É falsa a noção de que cabresto é uma particularidade do interior do Nordeste. Onde há pobre querendo receber algo por meio de um figurão importante, há cabresto. O oceano de favelas faz do ambiente urbano um excelente local para o cabresto.
Modelos de manifestações
Uso “esquerda” e “direita” sem qualquer pretensão de rigor teórico. Designo como esquerdistas os grupos que se manifestavam contra o impeachment e contra Bolsonaro, e como direita os grupos que se manifestavam a favor.

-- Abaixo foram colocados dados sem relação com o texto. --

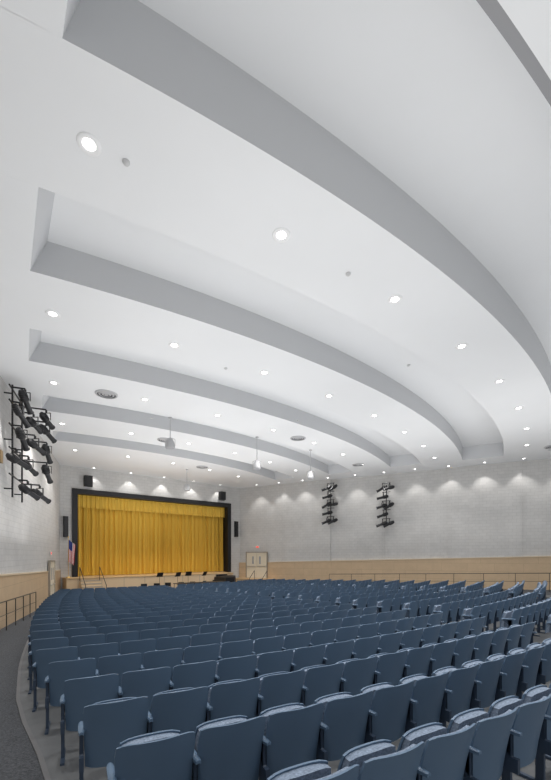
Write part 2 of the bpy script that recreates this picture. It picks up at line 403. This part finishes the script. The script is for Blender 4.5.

Uma típica manifestação de direita é organizada por meio de redes sociais. Um típico cartaz virtual traz uma só data e um só horário em letras verdes com fundo amarelo. Na parte de baixo, vêm os pontos de concentração de cidades grandes, sejam capitais ou não. A gente de cidadezinha costuma divulgar suas manifestações numa mensagem acrescida ao cartaz, seja na forma de legenda ou de descrição. (Fato é que dispensa a necessidade de mexer num editor de imagens.) Quer você participe ou não, estará informado de antemão, porque os cartazes inundam as redes sociais.
Já as manifestações de esquerda parecem brotar por geração espontânea, caso você não seja de universidade nem sindicato. Você sai de casa e lá está a parada de camisas vermelhas uniformizadas, com uma ou outra feminista de universidade. Você pega um engarrafamento e pragueja.
O caso de São Paulo é bom para analisarmos o caráter central ou descentralizado das manifestações de esquerda; afinal, a capital conta com o ABC para abastecer a Avenida Paulista de militantes. No site da CUT paulista, vemos que o ato na capital estava marcado para as 16h, enquanto que os do ABC estavam marcados para 14h (Santo André), 10h (São Bernardo) e 10h (Diadema, já que não há São Caetano na lista). Da extensa lista de cidades paulistas, só Ubatuba e Itanhaém coincidem com o horário de São Paulo. Ou seja: dá para alocar militantes do interior na capital e rodá-los como peões num tabuleiro. O resultado é a ilusão de que um número maior de gente se manifestou.
Por fim, não custa nada mencionar o dinheiro, já que é necessário ter fundos para comprar e gerir militantes. A China deu uma porção de dólares para os nossos sindicatos este ano.